Marketing And Sales Is Like Football
In a complex B2B sale, the salesperson’s job is to enhance and personalize the marketing message for the buyer. The salesperson is supposed to deliver the information from the company to the decision-maker in a way that effectively shows the product and company in the best light for that particular prospect.
The easiest way to show this is via a vector diagram. While I understand that vector mathematics may be scary for some readers, they are not that difficult to comprehend.
As we can see in Figures A and B, the goal is to convince the prospect that the company’s product is the best product for this purchase. Marketing has to deliver content to all prospects, so it cannot perfectly align the message to the specific goals of the individual prospect. Also, since Marketing has no knowledge of which competitors are in play in that particular situation, they cannot efficiently deliver traps in most cases. Therefore, we see that the messaging from Marketing is not the shortest distance from your company to the finish line of winning the decision by the prospect.

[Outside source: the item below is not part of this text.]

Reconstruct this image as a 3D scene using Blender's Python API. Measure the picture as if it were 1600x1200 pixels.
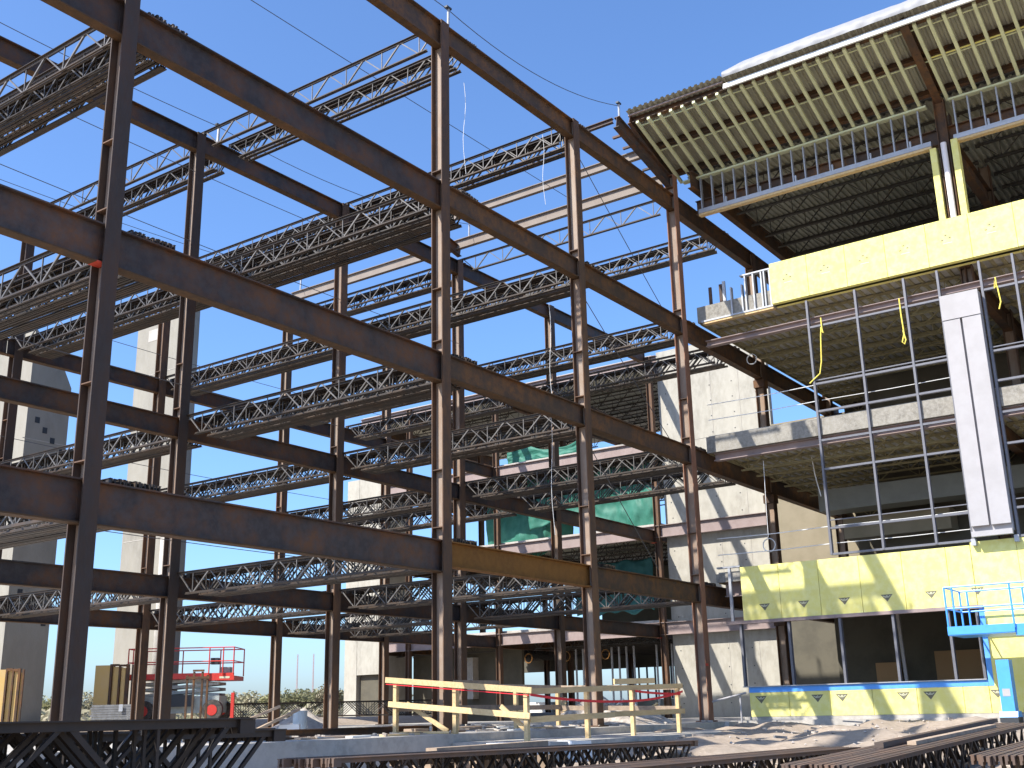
import bpy, math, random
from mathutils import Vector, Matrix, noise

# ------------------------------------------------------------------ camera, sky, sun, exposure
sc = bpy.context.scene
for o in list(bpy.data.objects):
    bpy.data.objects.remove(o, do_unlink=True)
cd = bpy.data.cameras.new('camera')
cam = bpy.data.objects.new('camera', cd)
sc.collection.objects.link(cam)
cd.sensor_fit = 'HORIZONTAL'
cd.sensor_width = 36.0
cd.lens = 39.356
cd.clip_start = 0.1
cd.clip_end = 6000
RGT = Vector((0.5813833, -0.8133553, -0.0211334))
UPV = Vector((-0.2170531, -0.1800769, 0.9594062))
FWD = Vector((0.7841437, 0.5531957, 0.2812350))
mw = Matrix((RGT, UPV, -FWD)).transposed().to_4x4()
mw.translation = (-19.0246, -15.3899, 0.40)
cam.matrix_world = mw
sc.camera = cam

SUN = Vector((-1.0, 0.48, 1.15)).normalized()           # towards the sun
w = bpy.data.worlds.new('World')
sc.world = w
w.use_nodes = True
nt = w.node_tree
nt.nodes.clear()
sky = nt.nodes.new('ShaderNodeTexSky')
sky.sky_type = 'NISHITA'
sky.sun_disc = False
sky.sun_elevation = math.asin(SUN.z)
sky.sun_rotation = math.atan2(SUN.x, SUN.y)
sky.altitude = 300
sky.air_density = 1.0
sky.dust_density = 1.6
sky.ozone_density = 10.0
bg = nt.nodes.new('ShaderNodeBackground')
bg.inputs['Strength'].default_value = 0.15
wo = nt.nodes.new('ShaderNodeOutputWorld')
nt.links.new(sky.outputs[0], bg.inputs[0])
nt.links.new(bg.outputs[0], wo.inputs[0])
ld = bpy.data.lights.new('sun', 'SUN')
ld.energy = 4.6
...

In Figure A, the product sold is a commodity-type product. In this case, the marketing message is entirely adequate to convince the prospect to buy the product. Even though the message is not perfectly aligned to the prospect’s specific needs, the product’s benefits are sufficiently understood to get across the line.
In Figure B this is not the case. In Figure B, the message is still not perfectly aligned to the prospect’s needs, and it is not adequate to make a decision. It may not be enough information, and it also may not be the correct type of information. Therefore, a salesperson needs to fill in the information to cover the gap.
This information gap is why it is so important for salespeople to exist. They need to take the information that is created by the marketing department and efficiently deliver it to the prospect. Great salespeople need to package information so that the prospect can make the desired decision.
It is impossible for the marketing department to create a targeted value pitch to every prospect. The more efficient the salesperson is in packaging this information to control the buying process, the more products that the salesperson will sell and the higher his or her commission.
The above analysis is not to give the marketing department a break in delivering fantastic content. It should be the goal of all marketing departments to provide content that can be easily repackaged and tuned to the needs of the trap-setting salesperson. The marketing department needs to acknowledge that they are unable to convince the majority of the prospects to make a favorable decision and understand that if they work with imaginative salespeople, sales will come more frequently.
Let me try to explain this with some sports metaphors. In American football, the quarterback and team don’t go straight down the field. They do a series of plays going left and right but always trying for a net forward position. Some plays will be a run to the left, a pass to the right, or a run up the middle.
Football is very analogous to a sales campaign. The amount sideways that the player travels doesn’t matter. It is only the forward progress that matters. The goal of the football team is to advance the ball to cross the end line, and it doesn’t matter if that is through the middle of the field or in either corner.
Your goal is the same as the football team. You are responsible for getting the ball into the end zone or, more accurately, for closing the order. In football, the offensive team has the goal of moving the ball down the field to the touchdown. They have this goal if they receive the ball on their 49-yard line. They also have this goal if they receive the ball on their 2-yard line. The goal doesn’t change based on the position of the ball on the field. It also doesn’t change for you based on the quality or source of the lead.
By accepting that you cannot use the excuse of a bad marketing department in your success or lack thereof, you will become more successful. Your job is to take the leads that you receive and make them orders. Your job is to take the content that you receive from the marketing department and make it understandable and persuasive to your prospect. The ultimate failure is yours, not your marketing department. It is your job on the line. It is your commission on the line. You must take what marketing has prepared and use it to be successful.
It is not the fault of your marketing department if your literature and website are not perfect matches for your prospects. You need to bridge the gap between the standard marketing message and the fine-tuned and tailored message that will resonate with your prospect.
Take the ball and get it down the field to score. That is what you are paid to do. The great quarterbacks of the NFL do not complain that they always get the ball on their own 15-yard line. They put a plan together and do everything in their power and the power of their team to score a touchdown. You need to do the same. You need to do the same thing because there is no crying in sales.